Webster, a 1972 JHS graduate, spent roughly a half-century as a radio host for WJTN and the Media One Radio Group prior to his retirement in August of 2024. A household name across Chautauqua County, Webster has been a longtime supporter of the Jamestown Public Schools.
Among his extensive coverage of the district, Webster has spent decades documenting the events and stories associated with the JHS music department. Over the years, he has announced band competitions, narrated band concerts, dedicated extensive radio and audio programs to the JHS Marching Band, A Cappella Choir, orchestra, and musical, and has been an ardent supporter of the student musicians of Jamestown High School. As a public service to the community, he also hosted Whitaker and prior JPS superintendents on his radio show every Thursday morning.
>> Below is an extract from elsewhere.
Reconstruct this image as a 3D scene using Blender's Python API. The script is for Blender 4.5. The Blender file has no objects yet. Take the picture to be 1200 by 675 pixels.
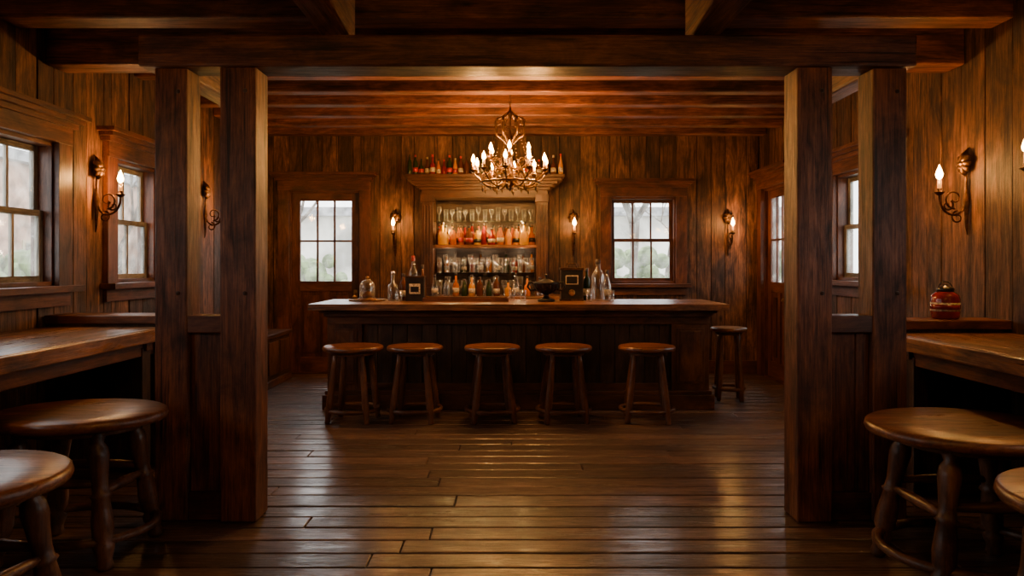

Webster will continue to support the district as a special assistant to the JPS Public Relations Office in anticipation of the 100th anniversary celebrations of the JHS A Cappella Choir and Band programs. A documentary on the programs, narrated by Webster and produced by Salty Doubloon Digital Studio and 2015 JHS graduate Ray Lydell, will premiere in early 2025.
Webster said at school board meeting that he was fortunate the district provided a “place to land” after he “launched” himself out of the radio business in August.
He said the project has given him an opportunity to really study the lives of Arthur and Ebba Goranson, “And we have learned that it was not that no one ever sang a tune in the Jamestown Public Schools before 100 years ago or ever picked up an instrument before 100 years ago, but there was something about this brother and sister – their zeal, their commitment, their devotion to music in the Jamestown Public Schools that started something that others picked up after they were gone and has been perpetuated for 100 years.”
Webster said that energy still exists today through the high school and middle schools.